There’s growing concern among school officials that computer problems could return with next week’s ISTEP exams.
Students in Zionsville reported computers freezing while taking practice tests Monday and Tuesday, the district’s technology officer, Patti Bostwick, told The Indianapolis Star.
Server failures last year disrupted the online administration of ISTEP tests of 80,000 students across the state, including Howard County. CTB/McGraw Hill president Ellen Haley said her technicians couldn’t anticipate the demand on equipment.
Lawmakers and educators reacted with indignation. But some self-reflection is warranted.
If students weren’t taking the test all at once, servers wouldn’t have crashed. Yet students were taking the test all at once because of past cheating scandals.

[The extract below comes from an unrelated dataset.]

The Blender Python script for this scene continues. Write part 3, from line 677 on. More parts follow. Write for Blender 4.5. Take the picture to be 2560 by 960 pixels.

In 2011, the number of investigations into ISTEP testing irregularities increased to 19, according to The Journal Gazette in Fort Wayne. Among those irregularities was the ISTEP test’s biggest breach ever, when an eighth-grade essay question was posted on Facebook. More than 80,000 students around the state had their results on that item tossed out in a case that involved teachers in three districts.
In other cases, teachers were accused of using live test items to practice with students, of creating practice problems that matched test questions, of teaching lessons specifically geared to those questions and of telling students to change their answers.
An analysis of the 2011 tests showed almost 4 percent of the state’s schools were flagged for having at least one classroom with an excessive number of answers that had been changed from wrong to right. In all, about 90 of the state’s 2,400 schools were sent notices about suspicious test results.
Clearly, the pressure for students to do well on the test has gotten to some teachers. After all, the test scores can now influence not only a school’s reputation but a teacher’s paycheck, a school district’s graduation rate and its overall state funding. Consistently bad scores can even lead the state to step in and take over a struggling school.
There is no excuse for cheating. Unquestionably, the state should be looking out for cheaters and making sure that anyone who does cheat is punished.
Still, the heightened pressure that has led some schools and teachers to take these desperate measures isn’t healthy. No single set of tests should have such significance.
The state should be looking for a broader measure of success for schools, their teachers and their students. There has to be a way to judge this state’s education system based not on what happens on a single test, but on what happens in the classroom every day.